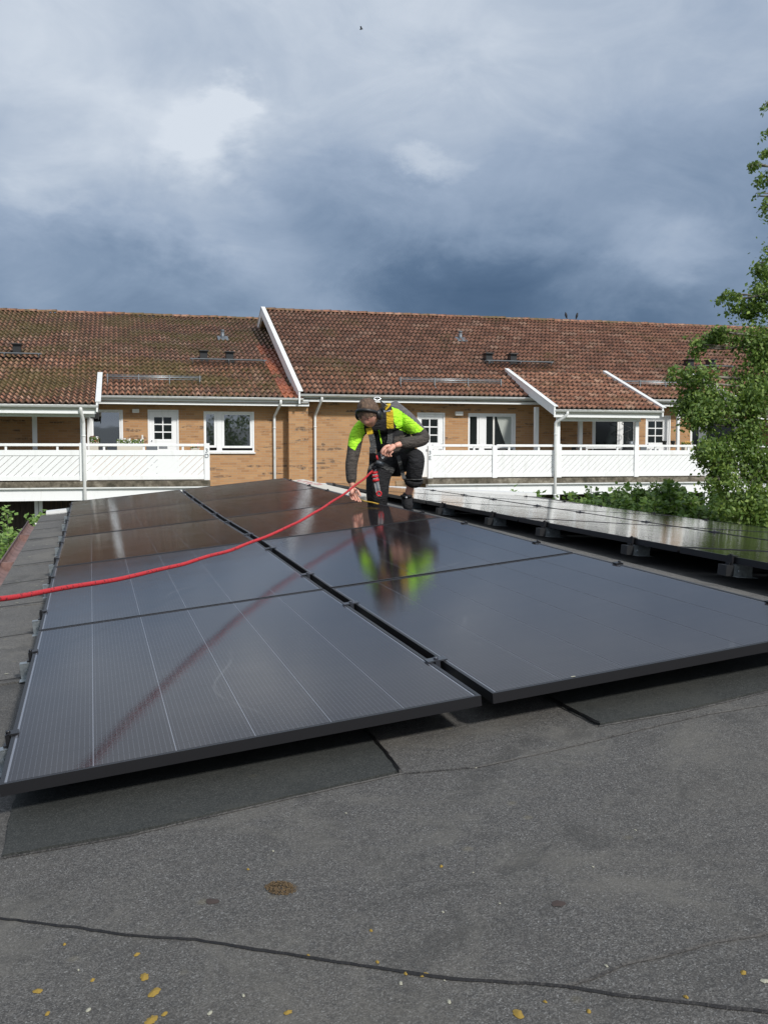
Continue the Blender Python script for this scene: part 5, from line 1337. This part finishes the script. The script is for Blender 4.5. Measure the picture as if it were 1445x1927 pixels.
# hands
def hand(wrist, palm_dir, side, down, curl, m='skin', scale=1.0, spread=.9, name='hand', fl=1.0):
    """palm_dir: towards the fingers; side: towards the thumb; down: the way fingers curl"""
    pd, sd = palm_dir.normalized(), side.normalized(); dn = down.normalized(); vs, es, rs = [], [], []
    def add(p, r_, par=None):
        vs.append(p); rs.append(r_)
        if par is not None: es.append((par, len(vs)-1))
        return len(vs)-1
    k = scale
    w = add(wrist, .024*k); pm = add(wrist+pd*.045*k, (.034*k, .020*k), w); kn = add(wrist+pd*.078*k, (.036*k, .018*k), pm)
    o = skin_mesh(name, vs, es, rs, m, man, 2)
    for i, (off, ln) in enumerate(((.029, .076), (.010, .084), (-.010, .078), (-.028, .062))):
        vs, es, rs = [], [], []
        b0 = wrist+pd*.070*k+sd*off*k; c = curl[i] if isinstance(curl, (list, tuple)) else curl
        p = b0; d = pd.copy(); cur = add(p-pd*.02*k, .0095*k)
        for j, f_ in enumerate((.18, .42, .24, .16)):
            ang = c*(0 if j == 0 else (.55, .9, .7)[min(j-1, 2)]); d = (d*math.cos(ang)+(dn-d*dn.dot(d)).normalized()*math.sin(ang)).normalized() if ang else d
            p = p+(d+sd*off*spread).normalized()*ln*f_*k*1.1*fl; cur = add(p, (.0088, .0085, .0078, .0062)[j]*k, cur)
        f_o = skin_mesh('finger', vs, es, rs, m, o, 2); f_o.location = (0, 0, 0)
    vs, es, rs = [], [], []
    p = wrist+pd*.02*k+sd*.018*k; cur = add(p, .012*k); p2 = p+(sd*.8+pd*.5+dn*.25).normalized()*.034*k; cur = add(p2, .0115*k, cur); p3 = p2+(sd*.3+pd*.9+dn*.4).normalized()*.030*k; cur = add(p3, .0095*k, cur); p4 = p3+(pd+dn*.55).normalized()*.024*k; add(p4, .0075*k, cur)
    skin_mesh('thumb', vs, es, rs, m, o, 2).location = (0, 0, 0)
    return o
rh = J(265, 1215, -.21); hp = CO+(ray(668, 934))*((P(0, 0, .02)-CO).dot(PN)/ray(668, 934).dot(PN))
hand(rh, (J(300, 1330, -.22)-rh), Vector((.95, -.3, .1)), Vector((.3, -.55, -.5)), [.7, .9, 1.0, 1.0], scale=1.12)
lh = J(812, 700, -.25)
hand(lh, (J(730, 770, -.27)-lh), Vector((-.75, -.35, .3)), Vector((.35, .55, -.6)), [1.5, 1.6, 1.65, 1.7], scale=1.30, spread=.2, fl=.62)

# harness: straps ride on the outside of the jacket
def strap(pts, w, m, name, parent, th=.006, nrm=None):
    b = MB(); q = []
    pts = [Vector(p) for p in pts]
    for i, p in enumerate(pts):
        d = (pts[min(i+1, len(pts)-1)]-pts[max(0, i-1)]).normalized(); n = nrm or Vector((0, -1, .15)); n = (n-d*n.dot(d)).normalized(); s_ = d.cross(n)
        q.append((p-s_*w/2, p+s_*w/2, n))
    for a, c in zip(q, q[1:]):
        for off, fl in ((th, 1), (0, -1)):
            l = [a[0]+a[2]*off, a[1]+a[2]*off, c[1]+c[2]*off, c[0]+c[2]*off]; b.poly(l if fl > 0 else l[::-1])
        b.poly([a[0], a[0]+a[2]*th, c[0]+c[2]*th, c[0]]); b.poly([a[1]+a[2]*th, a[1], c[1], c[1]+c[2]*th])
    return b.build(name, m, parent)
hn = thing('safety_harness', 'grey webbing safety harness with yellow shoulder pads worn by the worker', 'harness', J(640, 700, -.1))
f0 = -.165
def Jf(cx, cy, extra=-.012):
    """a point on the front of the clothing, found by looking along the view line"""
    best = None
    o = CO; d = ray(620+cx/6.568, 730+cy/6.568).normalized()
    for ob in (jk, tro):
        mw = Vector(ob.location)+(Vector(ob.parent.location) if ob.parent else Vector((0, 0, 0)))
        ok, loc, nrm, idx = ob.ray_cast(o-mw, d)
        if ok and (best is None or (loc+mw-o).length < best): best = (loc+mw-o).length
    if best is None: best = ZM-.15
    return o+d*(best+extra)
tro = [o for o in man.children if o.name.startswith('trousers')][0]
bpy.context.view_layer.update()
W1 = PX(75)
strap([Jf(660, 190), Jf(690, 240), Jf(715, 300)], W1*1.1, 'reflective_grey', 'reflective_pad', hn)
strap([Jf(712, 205, -.014), Jf(745, 300, -.014), Jf(748, 420, -.014), Jf(750, 500, -.014)], W1*1.15, 'pad_yellow', 'shoulder_pad', hn)
strap([Jf(748, 490), Jf(750, 560), Jf(748, 640), Jf(735, 690)], W1*.85, 'webbing', 'strap', hn)
strap([Jf(485, 500, -.016), Jf(505, 575, -.016)], W1, 'pad_yellow', 'shoulder_pad', hn)
strap([Jf(515, 575), Jf(530, 650), Jf(545, 740)], W1*.95, 'webbing', 'strap', hn)
strap([Jf(535, 730, -.02), Jf(535, 800, -.02), Jf(530, 900, -.02), Jf(525, 1030, -.02)], W1*1.1, 'webbing', 'strap', hn)
strap([Jf(590, 930, -.02), Jf(680, 960, -.02), Jf(790, 1030, -.02)], W1*.9, 'webbing', 'thigh_strap', hn)
strap([Jf(845, 840, -.02), Jf(870, 920, -.03), Jf(895, 1030, -.03), Jf(925, 1130, -.05)], W1*.62, 'webbing', 'hanging_strap', hn)
strap([Jf(610, 520, -.016), Jf(625, 600, -.016), Jf(645, 690, -.016)], PX(14), 'hi_vis', 'zip_trim', hn)
ring = lambda c, r_, t, m, nm, par, ax1, ax2, n=16: MB().tube([c+ax1*math.cos(2*PI*k/n)*r_[0]+ax2*math.sin(2*PI*k/n)*r_[1] for k in range(n+1)], t, 8, cap=False).build(nm, m, par)
ring(Jf(665, 815, -.035), (.016, .042), .006, 'steel', 'carabiner', hn, Vector((1, 0, .1)), Vector((.15, 0, 1)))
ring(J(590, 135, .0), (.028, .014), .006, 'steel', 'back_ring', hn, Vector((1, .2, 0)), Vector((0, .3, 1)))
b = MB(); c = Jf(585, 860, -.03); b.tube([c+Vector((-.004, 0, .02)), c+Vector((.006, 0, -.02))], [.008, .010], 8); b.build('buckle', 'strap_red', hn)
b = MB(); c = Jf(620, 930, -.03); b.tube([c+Vector((-.03, 0, .01)), c+Vector((.035, 0, -.012))], .018, 8); b.build('chest_buckle', 'grey_metal', hn)
# lanyard with red end ring
ly = thing('rope_grab', 'grey rope grab lanyard with red stitching and red ring hanging from the harness', 'lanyard', Jf(590, 1200, -.08))
fz = -.07
LP = [Jf(550, 1010, -.05), Jf(570, 1120, fz), Jf(595, 1240, fz), Jf(612, 1345, fz)]
strap(LP, PX(60), 'lanyard_grey', 'webbing_strip', ly, .010)
strap([p+Vector((PX(6), -.013, 0)) for p in LP[1:]], PX(22), 'grey_metal', 'side_stripe', ly, .004)
for k in range(3):
    c = LP[0].lerp(LP[1], .35+.42*k)+Vector((0, -.012, 0)); b = MB(); b.tube([c+Vector((-PX(36), 0, -PX(8))), c+Vector((0, -.008, 0)), c+Vector((PX(34), 0, PX(8)))], PX(17), 8); b.build('red_wrap', 'strap_red', ly)
ring(LP[3]+Vector((0, -.02, PX(38))), (PX(28), PX(28)), PX(9), 'strap_red', 'red_ring', ly, Vector((1, 0, 0)), Vector((0, 0, 1)))
b = MB(); c = Jf(550, 1000, -.06); b.tube([c+Vector((-.02, 0, .012)), c+Vector((.02, 0, .012))], .014, 8); b.tube([c+Vector((0, 0, .02)), c+Vector((0, 0, -.02))], .012, 8); b.build('swivel', 'black_plastic', ly)

# folding ruler in the hand, lying on the panel edge
t_ = thing('folding_ruler', 'yellow folding ruler held in the right hand on the panel edge', 'ruler', hp)
def onp(px, py, n=.004): d_ = ray(px, py); return CO+d_*((P(0, 0, n+.008)-CO).dot(PN)/d_.dot(PN))
rp = [onp(668, 934, .03), onp(677, 940, .022), onp(688, 944, .012), onp(700, 946, .008), onp(712, 949, .004)]
for a, c in zip(rp, rp[1:]): strap([a, c], .016, 'ruler_yellow', 'segment', t_, .006, nrm=PN)

# red safety rope
rc = [LP[0]+Vector((-.01, -.02, -.01)), at(640, 935, 7.2), at(560, 983, 6.1), at(480, 1018, 5.35), at(400, 1045, 4.75), at(270, 1079, 4.0), at(130, 1106, 3.4), at(0, 1127, 2.95), at(-160, 1145, 2.5), at(-420, 1180, 2.0)]
def catmull(p, n=10):
    out = []
    for i in range(len(p)-1):
        a, b_, c, d = p[max(0, i-1)], p[i], p[i+1], p[min(len(p)-1, i+2)]
        for k in range(n):
            t = k/n; out.append(.5*((2*b_)+(c-a)*t+(2*a-5*b_+4*c-d)*t*t+(3*b_-a-3*c+d)*t**3))
    return out+[p[-1]]
b = MB(); rp_ = catmull(rc, 22); b.tube([p+Vector((0, noise.noise(p*1.7)*.012, noise.noise(p*2.3)*.010)) for p in rp_], .0086, 12); tag(b.build('safety_rope', 'rope_red'), 'red climbing rope running from the worker over the panels to the left', 'rope')

# long white wrapped board on the ridge behind the worker
t_ = thing('wrapped_board', 'long white wrapped board with faded red print lying on the ridge behind the worker', 'board', P(2.75, 8, -.06))
Tt = lambda x, y, z_: P(x, y, z_)
b = MB(); b.box(2.665, 2.83, 6.35, 9.55, -.075, -.012, Tt); b.build('wrapping', 'planter_cream', t_, .006)
rn = random.Random(3)
for k in range(9):
    v = 9.35-.13*k+rn.uniform(-.03, .03); u = rn.uniform(2.68, 2.74); b = MB(); b.box(u, u+rn.uniform(.04, .09), v, v+rn.uniform(.03, .08), -.0125, -.0112, Tt); b.build('red_print', 'faded_red', t_)

# clean helper marks that only served the build
for o in list(bpy.data.objects):
    if 'is_root' in o: del o['is_root']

[SET PROBLEM] Go through the material and select each line with the string "from" in it.

[WORKED ANSWER]
Continue the Blender Python script for this scene: part 5, from line 1337. This part finishes the script. The script is for Blender 4.5. Measure the picture as if it were 1445x1927 pixels.
ly = thing('rope_grab', 'grey rope grab lanyard with red stitching and red ring hanging from the harness', 'lanyard', Jf(590, 1200, -.08))
b = MB(); rp_ = catmull(rc, 22); b.tube([p+Vector((0, noise.noise(p*1.7)*.012, noise.noise(p*2.3)*.010)) for p in rp_], .0086, 12); tag(b.build('safety_rope', 'rope_red'), 'red climbing rope running from the worker over the panels to the left', 'rope')